Si la fouine "Weekly" fait une apparition, c'est toutefois la romance, malicieuse puis très émouvante, qui va se jouer entre Blacksad et Alma Meyer qui procure l'autre attrait de l'album : cette histoire dans l'histoire renvoie au premier tome et donne à voir le héros à nouveau sincèrement épris. Et puis Alma est écrite avec beaucoup de finesse et de caractère, ce n'est pas un simple flirt pour le détective : on s'attache à elle, à leur couple naissant, au point de regretter que leur liaison soit sacrifiée (mais peut-être le personnage sera-t-il réutilisé dans une future aventure).


Les dessins de Juanjo Guarnido dépassent encore une fois les attentes (comment certains lecteurs peuvent-ils déclarer que l'artiste s'est affaibli depuis le premier tome ?). Il anime un bestiaire encore une fois impressionnant (avec chiens, hiboux, chats, crocodiles, coqs), auquel il confère une expressivité sensationnelle, en soignant leurs attitudes, leurs looks vestimentaires, en suggérant leurs âges. L'espagnol épate aussi par le soin maniaque à représenter des éléments qu'il pourrait se contenter d'aborder par son usage si merveilleux de la couleur (toujours de splendides aquarelles, de plus en plus flamboyantes), comme lorsqu'il s'agit de montrer toute une foule dans un amphithéâtre !
Une autre de ses grandes réussites est le personnage d'Alma Meyer auquel il confère une féminité incroyable, à la fois sensuelle et élégante : comme Blacksad, le lecteur est tout de suite sous le charme.

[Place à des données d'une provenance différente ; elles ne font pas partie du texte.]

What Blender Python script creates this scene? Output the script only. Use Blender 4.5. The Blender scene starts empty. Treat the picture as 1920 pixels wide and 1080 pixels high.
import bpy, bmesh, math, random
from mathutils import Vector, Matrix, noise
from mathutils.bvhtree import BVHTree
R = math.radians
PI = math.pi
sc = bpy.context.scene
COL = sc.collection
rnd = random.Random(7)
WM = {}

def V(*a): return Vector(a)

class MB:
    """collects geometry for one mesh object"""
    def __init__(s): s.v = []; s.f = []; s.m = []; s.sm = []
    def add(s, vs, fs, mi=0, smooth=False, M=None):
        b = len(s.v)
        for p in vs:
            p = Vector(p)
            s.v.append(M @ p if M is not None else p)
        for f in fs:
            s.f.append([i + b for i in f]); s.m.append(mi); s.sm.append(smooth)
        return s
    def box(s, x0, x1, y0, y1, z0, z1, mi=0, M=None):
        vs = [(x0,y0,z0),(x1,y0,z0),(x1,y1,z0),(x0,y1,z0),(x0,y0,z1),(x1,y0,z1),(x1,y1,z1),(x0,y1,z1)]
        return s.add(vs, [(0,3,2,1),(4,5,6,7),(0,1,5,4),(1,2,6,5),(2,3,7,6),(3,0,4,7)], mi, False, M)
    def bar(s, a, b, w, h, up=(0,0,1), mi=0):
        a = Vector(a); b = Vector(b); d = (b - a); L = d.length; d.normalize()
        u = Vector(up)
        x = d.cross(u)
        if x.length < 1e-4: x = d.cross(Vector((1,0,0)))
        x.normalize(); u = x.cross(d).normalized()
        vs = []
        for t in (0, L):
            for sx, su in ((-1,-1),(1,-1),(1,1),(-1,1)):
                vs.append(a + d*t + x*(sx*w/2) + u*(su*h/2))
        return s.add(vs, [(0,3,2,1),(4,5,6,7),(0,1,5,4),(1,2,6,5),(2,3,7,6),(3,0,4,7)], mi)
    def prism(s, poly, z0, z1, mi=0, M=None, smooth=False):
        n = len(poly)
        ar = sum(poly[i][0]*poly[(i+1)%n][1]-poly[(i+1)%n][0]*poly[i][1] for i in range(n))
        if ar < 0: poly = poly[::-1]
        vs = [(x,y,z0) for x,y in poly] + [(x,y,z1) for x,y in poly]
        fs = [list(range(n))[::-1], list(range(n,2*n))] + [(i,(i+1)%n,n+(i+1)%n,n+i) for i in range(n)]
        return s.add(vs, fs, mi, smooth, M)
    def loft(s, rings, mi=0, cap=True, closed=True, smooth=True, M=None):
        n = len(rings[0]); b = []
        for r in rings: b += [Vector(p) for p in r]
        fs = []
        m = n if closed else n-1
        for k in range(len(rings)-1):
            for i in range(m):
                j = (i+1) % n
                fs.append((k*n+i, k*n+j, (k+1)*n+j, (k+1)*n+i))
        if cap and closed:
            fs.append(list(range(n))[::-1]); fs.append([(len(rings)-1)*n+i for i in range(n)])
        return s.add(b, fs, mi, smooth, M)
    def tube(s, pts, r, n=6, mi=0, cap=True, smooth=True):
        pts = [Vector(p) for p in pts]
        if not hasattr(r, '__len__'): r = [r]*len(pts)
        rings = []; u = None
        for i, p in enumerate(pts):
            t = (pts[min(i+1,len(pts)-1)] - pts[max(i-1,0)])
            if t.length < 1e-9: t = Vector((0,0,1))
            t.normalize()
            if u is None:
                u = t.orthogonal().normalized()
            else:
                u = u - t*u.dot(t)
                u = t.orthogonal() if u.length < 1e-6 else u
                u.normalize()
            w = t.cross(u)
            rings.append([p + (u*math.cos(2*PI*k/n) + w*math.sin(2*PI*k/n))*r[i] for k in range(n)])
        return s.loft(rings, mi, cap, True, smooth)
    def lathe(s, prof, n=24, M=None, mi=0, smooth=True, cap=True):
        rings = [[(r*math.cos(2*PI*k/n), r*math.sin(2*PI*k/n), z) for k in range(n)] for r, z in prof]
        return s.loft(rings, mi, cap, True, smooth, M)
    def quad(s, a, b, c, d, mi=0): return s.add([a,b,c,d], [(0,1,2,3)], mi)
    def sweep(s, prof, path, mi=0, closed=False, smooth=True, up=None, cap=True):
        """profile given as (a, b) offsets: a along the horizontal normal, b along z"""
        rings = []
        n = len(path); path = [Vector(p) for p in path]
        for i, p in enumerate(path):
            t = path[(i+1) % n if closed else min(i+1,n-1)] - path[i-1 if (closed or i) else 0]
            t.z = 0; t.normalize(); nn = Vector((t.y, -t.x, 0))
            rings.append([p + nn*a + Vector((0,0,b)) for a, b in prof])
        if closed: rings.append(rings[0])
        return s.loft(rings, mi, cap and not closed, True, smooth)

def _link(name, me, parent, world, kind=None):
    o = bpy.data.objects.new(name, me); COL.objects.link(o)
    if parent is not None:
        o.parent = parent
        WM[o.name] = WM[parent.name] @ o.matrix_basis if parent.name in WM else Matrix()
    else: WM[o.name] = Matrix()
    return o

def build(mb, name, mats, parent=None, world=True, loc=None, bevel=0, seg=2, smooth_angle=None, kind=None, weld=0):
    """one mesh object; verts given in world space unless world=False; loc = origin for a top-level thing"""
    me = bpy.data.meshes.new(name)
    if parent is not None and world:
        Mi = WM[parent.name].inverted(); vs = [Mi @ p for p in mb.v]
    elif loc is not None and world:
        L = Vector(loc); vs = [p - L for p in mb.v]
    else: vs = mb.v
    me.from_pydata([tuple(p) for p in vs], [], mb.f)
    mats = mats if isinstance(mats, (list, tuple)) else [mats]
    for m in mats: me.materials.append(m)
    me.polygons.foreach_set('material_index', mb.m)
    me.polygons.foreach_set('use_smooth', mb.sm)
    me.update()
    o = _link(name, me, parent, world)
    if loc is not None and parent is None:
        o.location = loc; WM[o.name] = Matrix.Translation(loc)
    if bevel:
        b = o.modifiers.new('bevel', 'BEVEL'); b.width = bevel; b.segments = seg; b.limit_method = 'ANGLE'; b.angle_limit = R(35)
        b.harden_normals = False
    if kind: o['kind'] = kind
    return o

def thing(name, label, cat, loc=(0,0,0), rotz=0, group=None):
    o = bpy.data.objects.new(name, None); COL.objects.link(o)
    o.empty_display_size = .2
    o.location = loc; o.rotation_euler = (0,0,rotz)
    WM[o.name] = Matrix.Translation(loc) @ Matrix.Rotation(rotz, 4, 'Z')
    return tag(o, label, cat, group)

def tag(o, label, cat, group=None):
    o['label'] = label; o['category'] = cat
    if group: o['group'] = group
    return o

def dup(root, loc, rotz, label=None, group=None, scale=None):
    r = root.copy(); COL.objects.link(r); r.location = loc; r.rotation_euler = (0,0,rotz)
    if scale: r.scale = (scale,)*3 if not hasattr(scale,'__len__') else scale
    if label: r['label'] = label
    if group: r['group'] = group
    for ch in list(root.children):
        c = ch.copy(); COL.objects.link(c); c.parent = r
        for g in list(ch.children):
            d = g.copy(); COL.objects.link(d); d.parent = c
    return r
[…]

Les décors, enfin, sont aussi fabuleux, avec des effets de perspective qui permettent d'en apprécier le réalisme, les volumes, les distinctions (qu'il s'agisse de la villa de Gotfield, de l'aquarium, de l'atelier du peintre...).

Déjà d'un niveau bluffant, la série atteint des sommets avec ce troisième volume, où l'histoire égale en exigence et en qualité le brio fantastique des dessins.